The current bootstrap script creates a script called entware-reenable
in the home folder, and shows “Use '/home/root/entware-reenable' to re-enable Toltec after a system update” to the user after install. Automatically detecting in .bashrc when it needs to be run seems like a good idea.
I think @Eeems had the idea to add a specific feature to reMarkables update_engine. One would need to:
- Add the feature to their update_engine
- Create a PR there
- Hope that they merge it
Maybe creating an issue there would be a better first step, to ask if they would even want to allow such a feature.
Have we found a way to downgrade to a previous version to test the upgrade path? The only way I know of currently is flashing using uuuflash.
Flashing a previous version to the other root partition while live and then switching partitions.
Do you know if this is documented somewhere?
Do you know if this is documented somewhere?
Not that I'm aware of.
Update: This is now easily doable thanks to ddvk’s remarkable-update project (works on rM1 and rM2).
https://github.com/Jayy001/codexctl implements full on-device upgrade/downgrade handling, and would be extendable to run post-upgrade scripts for us. At some point soon, I'll add codexctl as a toltec package for us when I sort out automating the build for the device binary.
Something I noticed recently, run-postinsts.service
is part of the sysinit.target
, which appears to run scripts in /etc/ipk-postinsts
. So this might be how we hook in post install scripts easily.
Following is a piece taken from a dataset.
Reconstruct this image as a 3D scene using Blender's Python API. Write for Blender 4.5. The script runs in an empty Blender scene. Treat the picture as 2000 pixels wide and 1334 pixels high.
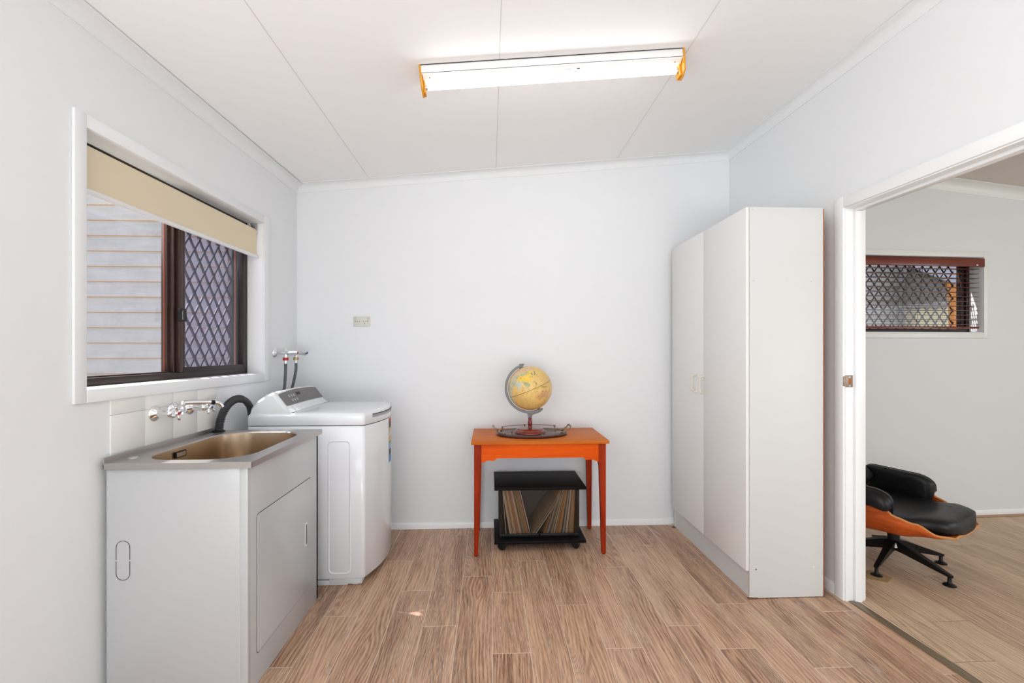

You can use the following to turn on logging to /tmp/postinst.log
echo "POSTINST_LOGGING=1" > /etc/default/postinst
echo "LOGFILE=/tmp/postinst.log" >> /etc/default/postinst
We should probably put a service in place that waits for opt.mount
and then runs opkg configure
if there isn't already. This script looks like it would run opkg configure
if it was installed on the base system. I believe entware has default installed packages for other init systems that we should double-check t osee if we should be integrating somehow. Similar to how the profile stuff wasn't being loaded.